* [Source excerpt]
■ ■ ■ ■ ■

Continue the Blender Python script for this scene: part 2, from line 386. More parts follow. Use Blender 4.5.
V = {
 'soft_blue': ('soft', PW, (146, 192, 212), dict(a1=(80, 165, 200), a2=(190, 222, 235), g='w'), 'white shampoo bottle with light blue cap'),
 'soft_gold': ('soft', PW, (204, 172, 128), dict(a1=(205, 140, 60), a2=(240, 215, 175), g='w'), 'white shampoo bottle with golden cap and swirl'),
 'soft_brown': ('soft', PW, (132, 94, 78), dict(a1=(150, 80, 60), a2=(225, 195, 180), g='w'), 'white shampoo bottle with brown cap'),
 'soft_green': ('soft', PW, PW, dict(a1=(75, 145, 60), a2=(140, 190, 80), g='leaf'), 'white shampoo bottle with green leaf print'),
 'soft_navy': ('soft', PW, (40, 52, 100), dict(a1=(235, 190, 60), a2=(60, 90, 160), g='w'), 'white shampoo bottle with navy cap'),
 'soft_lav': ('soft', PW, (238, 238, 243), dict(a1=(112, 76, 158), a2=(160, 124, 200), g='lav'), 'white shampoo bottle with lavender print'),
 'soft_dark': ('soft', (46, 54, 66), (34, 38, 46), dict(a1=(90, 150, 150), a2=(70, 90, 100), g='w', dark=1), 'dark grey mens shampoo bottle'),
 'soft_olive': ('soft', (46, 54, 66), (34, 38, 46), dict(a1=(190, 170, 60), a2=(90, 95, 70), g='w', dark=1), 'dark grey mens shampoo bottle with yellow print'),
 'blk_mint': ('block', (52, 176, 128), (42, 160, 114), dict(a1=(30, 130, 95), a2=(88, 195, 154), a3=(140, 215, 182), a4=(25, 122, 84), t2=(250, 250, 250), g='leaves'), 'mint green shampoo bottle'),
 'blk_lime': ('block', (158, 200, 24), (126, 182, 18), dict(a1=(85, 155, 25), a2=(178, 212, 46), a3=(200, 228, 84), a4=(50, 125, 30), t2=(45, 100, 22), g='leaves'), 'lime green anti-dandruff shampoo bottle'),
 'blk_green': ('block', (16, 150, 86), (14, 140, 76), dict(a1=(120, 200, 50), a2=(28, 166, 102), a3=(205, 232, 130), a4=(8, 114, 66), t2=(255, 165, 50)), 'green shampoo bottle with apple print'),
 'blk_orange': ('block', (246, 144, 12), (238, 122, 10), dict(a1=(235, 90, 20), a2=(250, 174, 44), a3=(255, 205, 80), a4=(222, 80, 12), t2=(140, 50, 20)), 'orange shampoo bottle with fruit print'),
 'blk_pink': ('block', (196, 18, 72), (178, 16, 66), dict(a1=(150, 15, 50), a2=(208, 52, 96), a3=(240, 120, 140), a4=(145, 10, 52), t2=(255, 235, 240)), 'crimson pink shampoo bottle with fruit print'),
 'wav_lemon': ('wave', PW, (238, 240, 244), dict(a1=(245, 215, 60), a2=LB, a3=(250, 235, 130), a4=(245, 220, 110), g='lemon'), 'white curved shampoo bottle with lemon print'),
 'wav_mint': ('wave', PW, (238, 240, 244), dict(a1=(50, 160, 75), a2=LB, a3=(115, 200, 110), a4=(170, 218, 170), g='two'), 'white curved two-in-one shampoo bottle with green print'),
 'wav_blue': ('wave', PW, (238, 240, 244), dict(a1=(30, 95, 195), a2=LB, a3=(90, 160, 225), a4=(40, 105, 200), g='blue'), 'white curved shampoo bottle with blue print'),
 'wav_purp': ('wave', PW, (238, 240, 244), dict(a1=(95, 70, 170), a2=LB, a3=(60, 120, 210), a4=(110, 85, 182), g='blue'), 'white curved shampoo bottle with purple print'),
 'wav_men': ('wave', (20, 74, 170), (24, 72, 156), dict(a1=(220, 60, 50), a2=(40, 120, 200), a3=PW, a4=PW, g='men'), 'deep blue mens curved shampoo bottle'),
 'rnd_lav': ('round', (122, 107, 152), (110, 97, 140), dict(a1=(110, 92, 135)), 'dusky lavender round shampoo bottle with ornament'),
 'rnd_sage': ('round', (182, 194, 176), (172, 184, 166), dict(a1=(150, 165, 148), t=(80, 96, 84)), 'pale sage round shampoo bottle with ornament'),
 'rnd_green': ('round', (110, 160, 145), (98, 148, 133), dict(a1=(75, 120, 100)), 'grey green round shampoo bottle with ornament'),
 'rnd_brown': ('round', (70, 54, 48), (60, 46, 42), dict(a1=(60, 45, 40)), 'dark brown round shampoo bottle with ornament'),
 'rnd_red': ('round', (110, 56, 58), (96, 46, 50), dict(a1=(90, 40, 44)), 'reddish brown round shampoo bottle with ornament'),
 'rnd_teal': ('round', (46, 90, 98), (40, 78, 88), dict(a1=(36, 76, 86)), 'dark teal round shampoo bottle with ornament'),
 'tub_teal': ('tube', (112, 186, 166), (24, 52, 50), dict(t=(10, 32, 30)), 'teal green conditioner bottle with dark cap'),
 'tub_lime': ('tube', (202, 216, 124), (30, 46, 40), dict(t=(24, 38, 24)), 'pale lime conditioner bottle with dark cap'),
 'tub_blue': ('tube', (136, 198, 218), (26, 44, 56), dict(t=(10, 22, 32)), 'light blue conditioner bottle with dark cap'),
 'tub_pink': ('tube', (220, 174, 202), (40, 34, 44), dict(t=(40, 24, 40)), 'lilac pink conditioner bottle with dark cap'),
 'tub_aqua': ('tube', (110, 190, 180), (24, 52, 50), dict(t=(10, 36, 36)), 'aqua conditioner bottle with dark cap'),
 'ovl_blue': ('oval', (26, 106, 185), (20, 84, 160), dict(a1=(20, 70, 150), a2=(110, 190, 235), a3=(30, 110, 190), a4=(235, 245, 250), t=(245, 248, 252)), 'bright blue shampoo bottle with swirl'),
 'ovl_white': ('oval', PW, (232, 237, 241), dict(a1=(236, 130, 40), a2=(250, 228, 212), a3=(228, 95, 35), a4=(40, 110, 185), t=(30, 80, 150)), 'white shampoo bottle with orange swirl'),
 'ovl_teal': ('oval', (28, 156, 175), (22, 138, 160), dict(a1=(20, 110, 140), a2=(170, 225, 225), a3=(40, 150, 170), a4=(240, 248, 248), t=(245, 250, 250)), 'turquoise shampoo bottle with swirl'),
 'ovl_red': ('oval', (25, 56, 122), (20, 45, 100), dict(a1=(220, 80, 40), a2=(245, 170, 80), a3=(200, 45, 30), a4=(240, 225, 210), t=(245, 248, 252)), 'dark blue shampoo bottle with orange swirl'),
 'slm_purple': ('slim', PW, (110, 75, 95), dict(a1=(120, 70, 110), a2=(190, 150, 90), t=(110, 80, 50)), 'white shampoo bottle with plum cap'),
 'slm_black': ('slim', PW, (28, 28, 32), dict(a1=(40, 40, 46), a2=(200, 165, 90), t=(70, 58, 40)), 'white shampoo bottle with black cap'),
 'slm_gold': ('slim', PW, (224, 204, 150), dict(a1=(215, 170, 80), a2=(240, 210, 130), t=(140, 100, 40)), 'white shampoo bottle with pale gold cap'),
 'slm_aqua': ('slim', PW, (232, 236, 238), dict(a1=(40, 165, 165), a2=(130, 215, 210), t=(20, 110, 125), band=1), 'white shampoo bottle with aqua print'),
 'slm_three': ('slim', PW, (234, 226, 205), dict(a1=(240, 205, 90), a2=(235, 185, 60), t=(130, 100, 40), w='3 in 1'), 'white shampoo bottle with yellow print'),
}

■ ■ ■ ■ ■

* [Task description]
Reproduce all the data word for word.

* [Answer to this task]
Continue the Blender Python script for this scene: part 2, from line 386. More parts follow. Use Blender 4.5.
V = {
 'soft_blue': ('soft', PW, (146, 192, 212), dict(a1=(80, 165, 200), a2=(190, 222, 235), g='w'), 'white shampoo bottle with light blue cap'),
 'soft_gold': ('soft', PW, (204, 172, 128), dict(a1=(205, 140, 60), a2=(240, 215, 175), g='w'), 'white shampoo bottle with golden cap and swirl'),
 'soft_brown': ('soft', PW, (132, 94, 78), dict(a1=(150, 80, 60), a2=(225, 195, 180), g='w'), 'white shampoo bottle with brown cap'),
 'soft_green': ('soft', PW, PW, dict(a1=(75, 145, 60), a2=(140, 190, 80), g='leaf'), 'white shampoo bottle with green leaf print'),
 'soft_navy': ('soft', PW, (40, 52, 100), dict(a1=(235, 190, 60), a2=(60, 90, 160), g='w'), 'white shampoo bottle with navy cap'),
 'soft_lav': ('soft', PW, (238, 238, 243), dict(a1=(112, 76, 158), a2=(160, 124, 200), g='lav'), 'white shampoo bottle with lavender print'),
 'soft_dark': ('soft', (46, 54, 66), (34, 38, 46), dict(a1=(90, 150, 150), a2=(70, 90, 100), g='w', dark=1), 'dark grey mens shampoo bottle'),
 'soft_olive': ('soft', (46, 54, 66), (34, 38, 46), dict(a1=(190, 170, 60), a2=(90, 95, 70), g='w', dark=1), 'dark grey mens shampoo bottle with yellow print'),
 'blk_mint': ('block', (52, 176, 128), (42, 160, 114), dict(a1=(30, 130, 95), a2=(88, 195, 154), a3=(140, 215, 182), a4=(25, 122, 84), t2=(250, 250, 250), g='leaves'), 'mint green shampoo bottle'),
 'blk_lime': ('block', (158, 200, 24), (126, 182, 18), dict(a1=(85, 155, 25), a2=(178, 212, 46), a3=(200, 228, 84), a4=(50, 125, 30), t2=(45, 100, 22), g='leaves'), 'lime green anti-dandruff shampoo bottle'),
 'blk_green': ('block', (16, 150, 86), (14, 140, 76), dict(a1=(120, 200, 50), a2=(28, 166, 102), a3=(205, 232, 130), a4=(8, 114, 66), t2=(255, 165, 50)), 'green shampoo bottle with apple print'),
 'blk_orange': ('block', (246, 144, 12), (238, 122, 10), dict(a1=(235, 90, 20), a2=(250, 174, 44), a3=(255, 205, 80), a4=(222, 80, 12), t2=(140, 50, 20)), 'orange shampoo bottle with fruit print'),
 'blk_pink': ('block', (196, 18, 72), (178, 16, 66), dict(a1=(150, 15, 50), a2=(208, 52, 96), a3=(240, 120, 140), a4=(145, 10, 52), t2=(255, 235, 240)), 'crimson pink shampoo bottle with fruit print'),
 'wav_lemon': ('wave', PW, (238, 240, 244), dict(a1=(245, 215, 60), a2=LB, a3=(250, 235, 130), a4=(245, 220, 110), g='lemon'), 'white curved shampoo bottle with lemon print'),
 'wav_mint': ('wave', PW, (238, 240, 244), dict(a1=(50, 160, 75), a2=LB, a3=(115, 200, 110), a4=(170, 218, 170), g='two'), 'white curved two-in-one shampoo bottle with green print'),
 'wav_blue': ('wave', PW, (238, 240, 244), dict(a1=(30, 95, 195), a2=LB, a3=(90, 160, 225), a4=(40, 105, 200), g='blue'), 'white curved shampoo bottle with blue print'),
 'wav_purp': ('wave', PW, (238, 240, 244), dict(a1=(95, 70, 170), a2=LB, a3=(60, 120, 210), a4=(110, 85, 182), g='blue'), 'white curved shampoo bottle with purple print'),
 'wav_men': ('wave', (20, 74, 170), (24, 72, 156), dict(a1=(220, 60, 50), a2=(40, 120, 200), a3=PW, a4=PW, g='men'), 'deep blue mens curved shampoo bottle'),
 'rnd_lav': ('round', (122, 107, 152), (110, 97, 140), dict(a1=(110, 92, 135)), 'dusky lavender round shampoo bottle with ornament'),
 'rnd_sage': ('round', (182, 194, 176), (172, 184, 166), dict(a1=(150, 165, 148), t=(80, 96, 84)), 'pale sage round shampoo bottle with ornament'),
 'rnd_green': ('round', (110, 160, 145), (98, 148, 133), dict(a1=(75, 120, 100)), 'grey green round shampoo bottle with ornament'),
 'rnd_brown': ('round', (70, 54, 48), (60, 46, 42), dict(a1=(60, 45, 40)), 'dark brown round shampoo bottle with ornament'),
 'rnd_red': ('round', (110, 56, 58), (96, 46, 50), dict(a1=(90, 40, 44)), 'reddish brown round shampoo bottle with ornament'),
 'rnd_teal': ('round', (46, 90, 98), (40, 78, 88), dict(a1=(36, 76, 86)), 'dark teal round shampoo bottle with ornament'),
 'tub_teal': ('tube', (112, 186, 166), (24, 52, 50), dict(t=(10, 32, 30)), 'teal green conditioner bottle with dark cap'),
 'tub_lime': ('tube', (202, 216, 124), (30, 46, 40), dict(t=(24, 38, 24)), 'pale lime conditioner bottle with dark cap'),
 'tub_blue': ('tube', (136, 198, 218), (26, 44, 56), dict(t=(10, 22, 32)), 'light blue conditioner bottle with dark cap'),
 'tub_pink': ('tube', (220, 174, 202), (40, 34, 44), dict(t=(40, 24, 40)), 'lilac pink conditioner bottle with dark cap'),
 'tub_aqua': ('tube', (110, 190, 180), (24, 52, 50), dict(t=(10, 36, 36)), 'aqua conditioner bottle with dark cap'),
 'ovl_blue': ('oval', (26, 106, 185), (20, 84, 160), dict(a1=(20, 70, 150), a2=(110, 190, 235), a3=(30, 110, 190), a4=(235, 245, 250), t=(245, 248, 252)), 'bright blue shampoo bottle with swirl'),
 'ovl_white': ('oval', PW, (232, 237, 241), dict(a1=(236, 130, 40), a2=(250, 228, 212), a3=(228, 95, 35), a4=(40, 110, 185), t=(30, 80, 150)), 'white shampoo bottle with orange swirl'),
 'ovl_teal': ('oval', (28, 156, 175), (22, 138, 160), dict(a1=(20, 110, 140), a2=(170, 225, 225), a3=(40, 150, 170), a4=(240, 248, 248), t=(245, 250, 250)), 'turquoise shampoo bottle with swirl'),
 'ovl_red': ('oval', (25, 56, 122), (20, 45, 100), dict(a1=(220, 80, 40), a2=(245, 170, 80), a3=(200, 45, 30), a4=(240, 225, 210), t=(245, 248, 252)), 'dark blue shampoo bottle with orange swirl'),
 'slm_purple': ('slim', PW, (110, 75, 95), dict(a1=(120, 70, 110), a2=(190, 150, 90), t=(110, 80, 50)), 'white shampoo bottle with plum cap'),
 'slm_black': ('slim', PW, (28, 28, 32), dict(a1=(40, 40, 46), a2=(200, 165, 90), t=(70, 58, 40)), 'white shampoo bottle with black cap'),
 'slm_gold': ('slim', PW, (224, 204, 150), dict(a1=(215, 170, 80), a2=(240, 210, 130), t=(140, 100, 40)), 'white shampoo bottle with pale gold cap'),
 'slm_aqua': ('slim', PW, (232, 236, 238), dict(a1=(40, 165, 165), a2=(130, 215, 210), t=(20, 110, 125), band=1), 'white shampoo bottle with aqua print'),
 'slm_three': ('slim', PW, (234, 226, 205), dict(a1=(240, 205, 90), a2=(235, 185, 60), t=(130, 100, 40), w='3 in 1'), 'white shampoo bottle with yellow print'),
}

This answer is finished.